Oberseminar Globale Analysis/ M. Lesch, W. Müller

Research Seminar Global Analysis

Prof. Dr. M. Lesch, Prof. Dr. W. Müller

Wintersemester 2012-2013

23.10.2012	Zhizhang Xie (IHES Paris) Title: A relative higher index theorem, diffeomorphisms and positive scalar curvature
	Abstract: I will talk about my recent joint work with Guoliang Yu on a general relative higher index theorem for complete manifolds with positive scalar curvature towards infinity. We apply this theorem to study Riemannian metrics of positive scalar curvature on manifolds. For every two metrics of positive scalar curvature on a closed manifold and a Galois cover of the manifold, we define a secondary higher index class.
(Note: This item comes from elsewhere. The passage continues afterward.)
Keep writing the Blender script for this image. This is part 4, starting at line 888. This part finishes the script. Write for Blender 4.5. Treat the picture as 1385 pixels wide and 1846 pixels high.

Non-vanishing of this higher index class is an obstruction for the two metrics to be in the same connected component of the space of metrics of positive scalar curvature. In the special case where one metric is induced from the other by a diffeomorphism of the manifold, we obtain a formula for computing this higher index class. In particular, it follows that the higher index class lies in the image of the Baum-Connes assembly map.
06.11.2012	Martin Olbrich (Luxembourg) Title: Selberg zeta functions, transfer operators, and a conjecture of Patterson
	Abstract: Selberg zeta functions count closed geodesics of negatively curved locally symmetric spaces in a similar way as the Riemann zeta function counts primes. They are initially defined on some half plane in C. There are essentially two ways to establish their meromorphic continuation to the whole complex plane and to understand their singularities (zeroes and poles): either via Selberg trace formulas or via transfer operators associated with a Markov partition (Ruelle, Fried). The first method (if it succeeds) gives a description of the singularities in terms of spectral and topological data of the locally symmetric space. Due to the choices involved, the second method does not give immediately a canonical description of the singularities. However, it inspired Patterson to conjecture that they can be uniformly described in terms of the cohomology of the fundamental group with coefficients in principal series representations. In the meanwhile, the conjecture has been verified in many cases by U. Bunke and myself, but still using the trace formula approach. In the talk, I will explain the conjecture and indicate a more direct way towards its proof via transfer operators.
27.11.2012	Clara Aldana (Potsdam) Title: Compactness of relatively isospectral sets of open surfaces.
	Abstract: We consider surfaces that have boundaries and ends that are asymptotic to cusps or asymptotic to funnels. We define the concept of being relatively isospectral. I will explain how we prove compactness of relatively isospectral sets using conformal surgeries. The results to be presented in the talk are joint work with Pierre Albin and Frederic Rochon.
04.12.2012	Michael Hoffmann (Bonn) Title: L^2-index theory of twisted Dirac operators and the Chern conjecture
	Abstract: We present a generalization of Atiyah's L^2-index theorem to twisted Dirac operators over good orbifolds. Chern asked if the Euler characteristic of closed Riemannian manifolds of dimension 2n with negative sectional curvature is negative for n odd and positive for n even. Gromov used a variant of Atiyah's L^2-index theorem that is covered by our result to prove the Chern conjecture for Kähler manifolds. We generalize Gromov's result to Kähler orbifolds and give partial results for quaternionic Kähler manifolds.
11.12.2012	Janna Lierl Bonn (IAM) Title: Estimates for the Dirichlet heat kernel in inner uniform domains
	Abstract: I will present sharp two-sided estimates for the heat kernel (with Dirichlet boundary condition) on domains that satisfy an inner uniformity condition. The results are applicable to any convex domain, to the complement of any convex domain, and to the interior of the Koch snowflake. The heat kernel estimates imply the intrinsic ultracontractivity of the associated semigroup. I also plan to explain the so-called boundary Harnack principle. This result is crucial in the proof of our heat kernel estimates, but it is also of interest independently of these. In this talk I will focus, for simplicity, on domains in Euclidean space. However, we have proved the heat kernel estimates in a very abstract setting of a metric measure space equipped with a bilinear form that resembles a Dirichlet form. In this setting, it is assumed that the form is associated with a heat kernel that satisfies two-sided Gaussian bounds globally on the underlying space. For instance, we can estimate the heat kernel (more precisely, diffusion kernel) associated with a uniformly elliptic divergence form operator with symmetric second order part and bounded measurable coefficients on inner uniform domains in Euclidean space.